In 2014 the Court of Justice of the European Union caused a stir when it forced Google to comply with EU data privacy laws and to remove a Spanish national’s personal information from its search results. In doing so the CJEU recognized a “right to be forgotten” with extra-territorial reach – heresy for free-for-all internet believers. As of this writing, France’s data protection watchdog was still awaiting word from the country’s top administrative court on whether it can order Google to delist on all of its search domains, not just those in the EU. And in May 2017, the EU’s General Data Protection Regulation will take effect, setting a new global standard for global trading in privacy rights.

Closer to home, the Supreme Court of Canada is scheduled to hear this month an appeal on yet another injunction against Google. The internet giant became involved as a third party when a B.C. manufacturer, Equustek Solutions, took legal action against a former distributor who was using trade secrets to produce and market Equustek’s products as its own. Google, with no place of business in the province, was ordered to delist search results pointing to the offending company’s websites. The B.C. Court of Appeal upheld decision.

The Supreme Court is also hearing another B.C. appeal, Douez v. Facebook, which arrived at a seemingly different conclusion – that the networking site’s terms and conditions override the province’s privacy law.

For freedom of speech advocates, the orders against Google set a terrible precedent for commercial enterprises that, without good reason, would erase negative consumer reviews, and for authoritarian governments that would muzzle political dissent.

They further point to evidence that Facebook – now the main source of news in North America – is already going too far in policing what passes as acceptable online behaviour. In the last year it has been accused of suppressing conservative views, and ridiculed for censoring, thanks to its algorithm, the iconic image of a naked, nine-year old girl fleeing a napalm attack during the Vietnam War because it violated standards for nudity. Its controversial Free Basics program, which gives users access to a pared-down version of the internet in markets with poor access – notably in Africa – relies heavily on partnerships with mobile providers that are state-owned. With Free Basics, critics say, Facebook is opening the door for despots to exercise more censorship online, not less.

All of these concerns are valid, but they miss a larger point, which is that differences in views about free speech and privacy are rooted in real cultural differences. These can be stark even among close allies. Freedom of expression in Canada is nowhere near as absolute as free speech is in the U.S, or in Britain for that matter.

Cases like Equustek and Douez are fundamentally about how to regulate illegality on the internet in a global marketplace with conflicting domestic laws. Finding ways to make them compatible is always going to be messy, just as it has been when we have negotiated extradition or human rights treaties. But it is a strangely circular argument to say that allowing domestic courts to enforce laws extraterritorially – thereby giving them meaningful effect – undermines the rule of law by showing autocrats how to game evolving norms of internet governance in their favour.

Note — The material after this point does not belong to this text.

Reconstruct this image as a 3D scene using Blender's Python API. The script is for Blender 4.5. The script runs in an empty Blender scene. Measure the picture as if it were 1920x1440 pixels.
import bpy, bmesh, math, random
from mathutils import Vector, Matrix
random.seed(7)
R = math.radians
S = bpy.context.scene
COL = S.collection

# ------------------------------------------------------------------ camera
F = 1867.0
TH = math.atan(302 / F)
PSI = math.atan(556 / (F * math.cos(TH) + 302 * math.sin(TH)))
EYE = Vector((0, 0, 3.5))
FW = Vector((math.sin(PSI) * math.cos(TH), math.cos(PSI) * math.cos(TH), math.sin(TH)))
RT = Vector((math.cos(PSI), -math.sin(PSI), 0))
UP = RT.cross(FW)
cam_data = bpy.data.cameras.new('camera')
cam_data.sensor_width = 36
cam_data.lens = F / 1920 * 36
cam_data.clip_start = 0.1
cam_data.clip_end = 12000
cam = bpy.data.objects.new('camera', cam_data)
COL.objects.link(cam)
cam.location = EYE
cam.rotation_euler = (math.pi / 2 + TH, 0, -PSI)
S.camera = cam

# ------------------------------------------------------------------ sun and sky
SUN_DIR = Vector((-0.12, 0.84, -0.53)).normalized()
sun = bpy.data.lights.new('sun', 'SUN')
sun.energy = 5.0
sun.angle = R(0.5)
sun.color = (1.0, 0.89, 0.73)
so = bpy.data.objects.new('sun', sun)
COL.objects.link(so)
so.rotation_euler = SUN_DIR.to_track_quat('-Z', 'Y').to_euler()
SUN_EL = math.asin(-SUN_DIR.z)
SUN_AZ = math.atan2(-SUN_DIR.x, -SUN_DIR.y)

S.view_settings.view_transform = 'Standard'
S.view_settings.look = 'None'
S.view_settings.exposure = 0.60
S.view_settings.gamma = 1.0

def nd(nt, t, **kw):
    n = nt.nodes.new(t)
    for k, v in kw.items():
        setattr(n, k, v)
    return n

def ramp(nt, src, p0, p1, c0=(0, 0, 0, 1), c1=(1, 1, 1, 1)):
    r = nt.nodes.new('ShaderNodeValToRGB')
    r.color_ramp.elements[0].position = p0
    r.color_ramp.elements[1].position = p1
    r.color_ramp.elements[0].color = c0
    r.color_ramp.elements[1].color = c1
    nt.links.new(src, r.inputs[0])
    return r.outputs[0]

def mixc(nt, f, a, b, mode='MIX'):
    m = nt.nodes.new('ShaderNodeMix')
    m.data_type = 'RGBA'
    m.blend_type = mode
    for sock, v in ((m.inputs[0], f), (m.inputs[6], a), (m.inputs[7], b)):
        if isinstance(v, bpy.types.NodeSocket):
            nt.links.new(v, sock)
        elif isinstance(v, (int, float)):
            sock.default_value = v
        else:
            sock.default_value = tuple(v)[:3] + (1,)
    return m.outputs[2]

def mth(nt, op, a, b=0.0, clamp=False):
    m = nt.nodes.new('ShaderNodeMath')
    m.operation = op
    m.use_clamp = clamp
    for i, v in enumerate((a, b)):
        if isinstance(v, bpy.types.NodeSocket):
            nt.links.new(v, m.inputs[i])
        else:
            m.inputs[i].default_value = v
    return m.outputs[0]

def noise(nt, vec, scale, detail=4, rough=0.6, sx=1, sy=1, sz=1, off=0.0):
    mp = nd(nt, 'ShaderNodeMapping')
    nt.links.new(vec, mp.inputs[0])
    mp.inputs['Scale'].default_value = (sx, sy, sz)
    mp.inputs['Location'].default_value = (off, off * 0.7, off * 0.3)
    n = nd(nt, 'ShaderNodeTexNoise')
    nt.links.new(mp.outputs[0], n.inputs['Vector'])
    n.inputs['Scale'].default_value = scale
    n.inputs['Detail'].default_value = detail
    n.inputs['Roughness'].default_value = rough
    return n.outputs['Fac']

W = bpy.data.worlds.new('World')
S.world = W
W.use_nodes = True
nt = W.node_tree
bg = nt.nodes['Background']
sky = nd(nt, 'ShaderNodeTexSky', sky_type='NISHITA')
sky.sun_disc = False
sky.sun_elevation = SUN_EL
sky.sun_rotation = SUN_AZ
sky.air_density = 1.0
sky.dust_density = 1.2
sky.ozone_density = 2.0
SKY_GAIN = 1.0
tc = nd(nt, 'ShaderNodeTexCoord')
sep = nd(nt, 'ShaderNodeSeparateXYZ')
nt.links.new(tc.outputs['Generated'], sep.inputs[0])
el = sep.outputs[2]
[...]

The Global Commission on Internet Governance has been calling for “a new global social compact to promote a single, open and secure Internet for all.” Among other recommendations, it wants governments to negotiate data-sharing agreements that would stop them from skirting their partners’ national laws. Perhaps over time, with much cajoling, pressuring and trading, international rules will converge gradually into a more uniform code of internet conduct.

In the meantime it is important to recognize the world is still divided into tribes, each one governed by its own set of rules. With 196 national governments representing some 7.4 billion citizens, we are more likely to see regulation evolve from competing solutions – some imposed by lawmakers, others by our national courts – vying for influence over how we use a global internet.